McDonald reports first sales decline in over three years amid shifts in consumer spending.

McDonald’s reported a surprising drop in global sales on Monday, marking its first decline in 13 quarters. This drop, driven by a shift in consumer behavior, comes as deal-seeking customers avoid higher-priced menu items like Big Macs.

Ongoing inflation has prompted lower-income consumers to opt for more affordable food options at home, pushing fast-food chains, including McDonald’s, Burger King, Wendy’s, and Taco Bell, to focus on value meals to attract customers.

Despite a 15% drop in McDonald’s shares this year, the stock rose nearly 4% after company executives revealed that the $5 meal deal, introduced in late June, exceeded expectations. The company is working with franchisees to potentially extend this deal beyond August.

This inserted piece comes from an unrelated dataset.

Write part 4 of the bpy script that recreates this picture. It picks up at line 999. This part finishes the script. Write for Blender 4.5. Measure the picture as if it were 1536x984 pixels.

McDonald’s maintained its 2024 forecast for an operating margin in the mid-to-high 40% range and plans to be more selective with price increases to protect profitability. Brian Mulberry, a client portfolio manager at Zacks Investment Management, suggested that while traffic is currently soft, it is expected to improve with better value options on the menu in the latter part of the year.

Global comparable sales fell by 1% in the second quarter, contrary to expectations of a 0.5% increase, though overall revenue rose by 1%. CEO Chris Kempczinski noted that consumers are increasingly deal-conscious, leading to a decline in consumer sentiment across major markets.

This trend aligns with comments from Coca-Cola CEO James Quincey, who observed “softness in away-from-home channels” in North America, indicating a reduction in dining out.

Edward Jones analyst Brian Yarbrough highlighted that the biggest impact on McDonald’s is the cutback by low-income consumers, which is more significant than the typical shift toward value dining during tough economic times.

In the U.S., comparable sales fell 0.7% for the quarter ending June 30, a sharp contrast to a 10.3% increase a year ago. International sales dropped 1.1%, with France experiencing notable weakness. Sales in markets managed by local partners, including China and regions affected by the Middle East conflict, declined 1.3%, compared to a 14% increase the previous year.

Despite these challenges, McDonald’s is maintaining its capital expenditure budget of up to $2.7 billion, with a significant portion allocated for new restaurants in both the U.S. and international markets. The company earned $2.97 per share in the second quarter, missing expectations of $3.07.